Friday, December 13, 2013

Why Liberal Democrats Are Skeptical of Hillary Clinton, in One Paragraph.

There's a lot of static on the dial, but you can still pick the picture out clearly: If she wants it, the 2016 Democratic presidential nomination almost certainly belongs to Hillary Clinton.
But the static—like this week's dust-up between Senator Elizabeth Warren and the center-left think-tank Third Way—isn't irrelevant. These skirmishes are part of a back and forth in the Democratic Party over what it should look like in 2016. To understand why the Warren wing of the party is making noise, look no further than a report from Ben White and Maggie Haberman in Politico Magazine Thursday. They take us to Goldman Sachs' New York headquarters, where the former secretary of state spoke to executives recently:
But Clinton offered a message that the collected plutocrats found reassuring, according to accounts offered by several attendees, declaring that the banker-bashing so popular within both political parties was unproductive and indeed foolish. Striking a soothing note on the global financial crisis, she told the audience, in effect: We all got into this mess together, and we’re all going to have to work together to get out of it. What the bankers heard her to say was just what they would hope for from a prospective presidential candidate: Beating up the finance industry isn’t going to improve the economy—it needs to stop. And indeed Goldman’s Jim O’Neill, the laconic Brit who heads the bank’s asset management division, introduced Clinton by saying how courageous she was for speaking at the bank. (Brave, perhaps, but also well-compensated: Clinton’s minimum fee for paid remarks is $200,000).

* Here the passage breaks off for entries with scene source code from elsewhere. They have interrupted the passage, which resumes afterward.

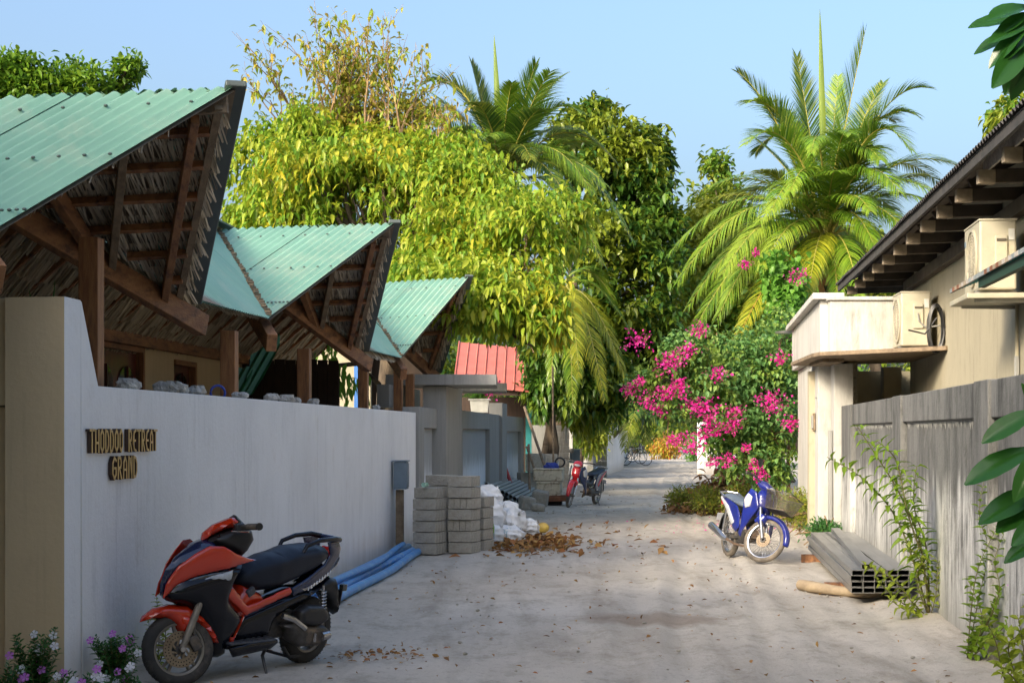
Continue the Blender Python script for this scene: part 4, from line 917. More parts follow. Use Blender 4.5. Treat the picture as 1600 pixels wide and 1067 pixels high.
def aircon(loc, rz_, label, dims=(.33, .85, .63), grp='air conditioner units on the right hand house'):
    """local: -x is the fan face, -y the service side"""
    dx, dy, dz = dims; rf = min(dy, dz) * .40; a = empty('air_conditioner', loc, rz_, label, 'air conditioner', grp)
    MB().box((0, 0, dz / 2 + .03), (dx, dy, dz)).build('casing', 'aircon', a, bevel=.02)
    MB().box((0, 0, dz + .035), (dx + .012, dy + .012, .02)).build('lid', 'aircon', a, bevel=.006)
    gr = MB().lathe([(rf * 1.07, 0), (rf * 1.07, .015), (rf, .02), (rf, 0)], (-dx / 2 - .002, -dy * .08, dz / 2 + .03), (-1, 0, 0), 28).build('fan_ring', 'aircon', a, smooth=True)
    MB().lathe([(rf, 0.002), (0, .002)], (-dx / 2, -dy * .08, dz / 2 + .03), (-1, 0, 0), 28).build('fan_recess', 'aircon_dark', a, fix=False)
    mg = MB()
    for k in range(1, 9):
        r_ = rf * k / 9; mg.lathe([(r_, .014), (r_ + .006, .016), (r_ + .010, .014)], (-dx / 2, -dy * .08, dz / 2 + .03), (-1, 0, 0), 24)
    for k in range(16):
        t = 2 * PI * k / 16; mg.beam((-dx / 2 - .013, -dy * .08, dz / 2 + .03), (-dx / 2 - .013, -dy * .08 + math.cos(t) * rf, dz / 2 + .03 + math.sin(t) * rf), .006, .004, up=Vector((1, 0, 0)))
    mg.build('grille', 'aircon', a, fix=False)
    s = MB(); s.box((dx * .08, -dy / 2 - .012, dz * .60), (dx * .34, .03, dz * .46)); s.build('service_cover', 'aircon', a, bevel=.01)
    MB().box((dx * .08, -dy / 2 - .030, dz * .76), (dx * .26, .012, dz * .035)).build('handle_recess', 'aircon_dark', a)
    MB().box((dx * .36, -dy / 2 - .006, dz * .84), (dx * .16, .012, dz * .16)).build('rating_label', 'plastic_pot', a)
    MB().box((-dx / 2 - .003, dy * .42, dz * .83), (.006, .07, .05)).build('badge', 'box_blue_grey', a)
    for s_ in (-1, 1): MB().box((0, s_ * dy * .33, .015), (dx + .04, .05, .03)).build('foot', 'steel', a)
    return a
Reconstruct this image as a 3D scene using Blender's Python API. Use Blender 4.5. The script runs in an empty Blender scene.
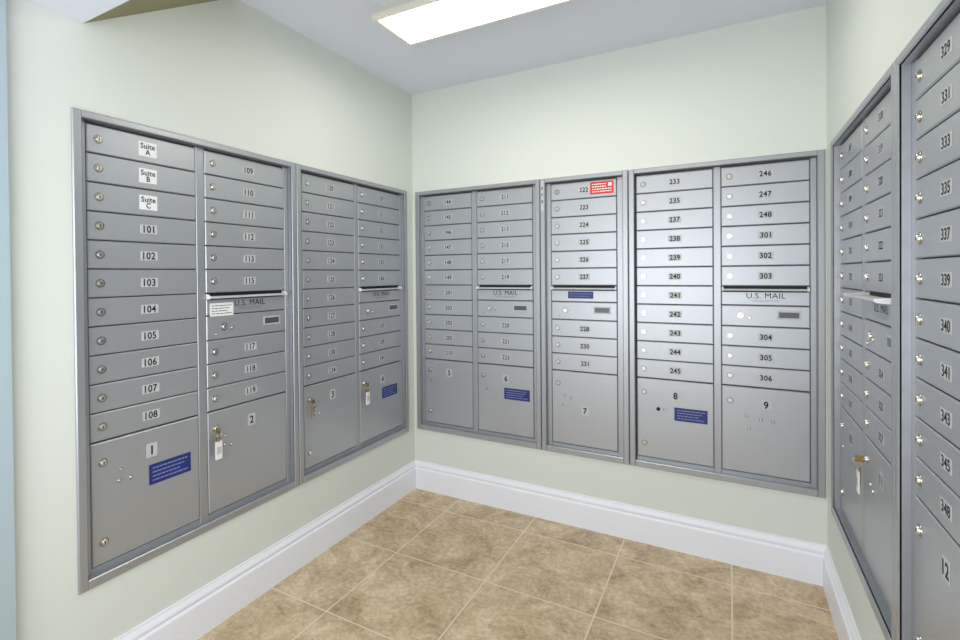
import bpy, bmesh, math, random
from mathutils import Matrix, Vector
random.seed(3)
S=bpy.context.scene
S.view_settings.view_transform='Standard'
H=1.435; p=.0889; mt_=.028; ZB=.36; W=2.07; CH=2.386
WN=.016      # wall surface in front of the door plane

def lin(c):
    return tuple(((v/255)/12.92 if v/255<=.04045 else (((v/255)+.055)/1.055)**2.4) for v in c)+(1,)
def mat(name,col,rough=.5,metal=0,spec=.5,noise=None,bump=None,emit=None):
    m=bpy.data.materials.new(name); m.use_nodes=True
    nt=m.node_tree; b=nt.nodes['Principled BSDF']
    b.inputs['Base Color'].default_value=lin(col)
    b.inputs['Roughness'].default_value=rough
    b.inputs['Metallic'].default_value=metal
    b.inputs['Specular IOR Level'].default_value=spec
    if emit:
        b.inputs['Emission Color'].default_value=lin(emit[0]); b.inputs['Emission Strength'].default_value=emit[1]
    tc=nt.nodes.new('ShaderNodeTexCoord')
    if noise:
        sc,amt=noise
        n=nt.nodes.new('ShaderNodeTexNoise'); n.inputs['Scale'].default_value=sc; n.inputs['Detail'].default_value=4
        nt.links.new(tc.outputs['Object'],n.inputs['Vector'])
        r=nt.nodes.new('ShaderNodeValToRGB')
        c=lin(col)
        r.color_ramp.elements[0].position=.3; r.color_ramp.elements[1].position=.7
        r.color_ramp.elements[0].color=tuple(v*(1-amt) for v in c[:3])+(1,)
        r.color_ramp.elements[1].color=tuple(min(1,v*(1+amt)) for v in c[:3])+(1,)
        nt.links.new(n.outputs['Fac'],r.inputs['Fac']); nt.links.new(r.outputs['Color'],b.inputs['Base Color'])
    if bump:
        n=nt.nodes.new('ShaderNodeTexNoise'); n.inputs['Scale'].default_value=bump[0]; n.inputs['Detail'].default_value=3
        nt.links.new(tc.outputs['Object'],n.inputs['Vector'])
        bp=nt.nodes.new('ShaderNodeBump'); bp.inputs['Strength'].default_value=bump[1]; bp.inputs['Distance'].default_value=.002
        nt.links.new(n.outputs['Fac'],bp.inputs['Height']); nt.links.new(bp.outputs['Normal'],b.inputs['Normal'])
    return m

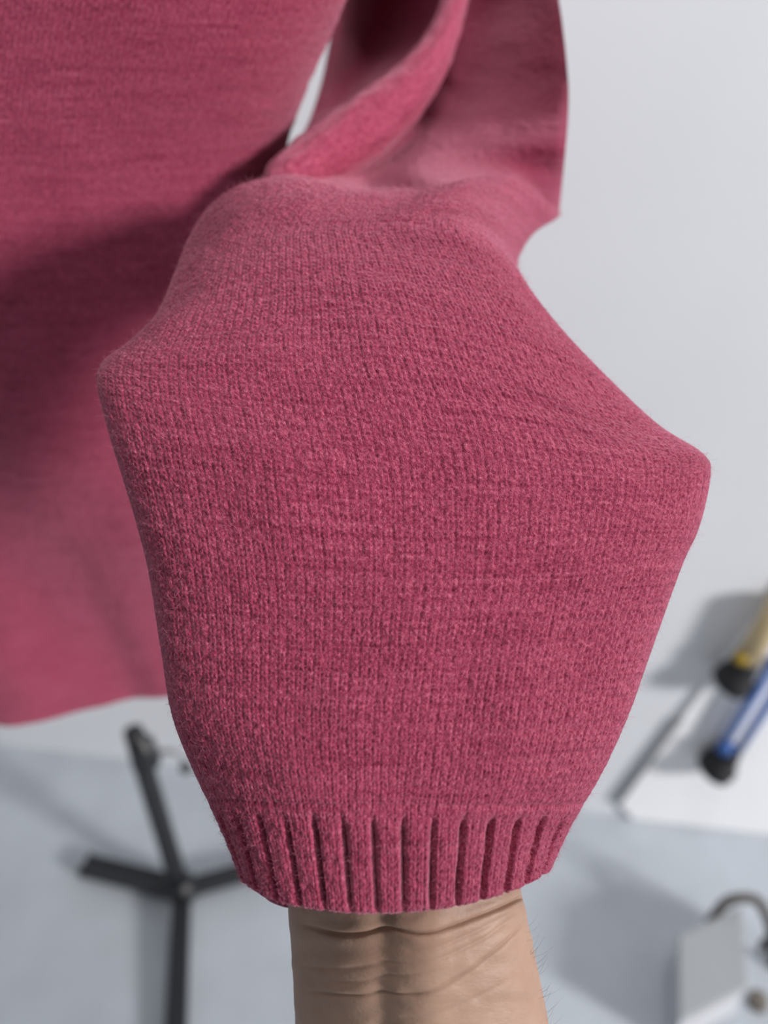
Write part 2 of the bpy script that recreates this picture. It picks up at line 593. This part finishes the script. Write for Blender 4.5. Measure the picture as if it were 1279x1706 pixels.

That's a tidy summation of why the left doesn't totally trust Clinton and fears a return to the Wall Street-friendly Rubinite days of her husband's administration.
 
White and Haberman quote a relieved banker: "It was like, 'Here’s someone who doesn’t want to vilify us but wants to get business back in the game.' Like, maybe here’s someone who can lead us out of the wilderness." Of course, the progressives think Democrats are just coming out of the wilderness now: Bill de Blasio will soon be the mayor of the city where Goldman is based. Larry Summers won't chair the Federal Reserve. The Volcker Rule reigns. Now, it seems like the next Democratic nominee wants to go back down the path they've so laboriously climbed.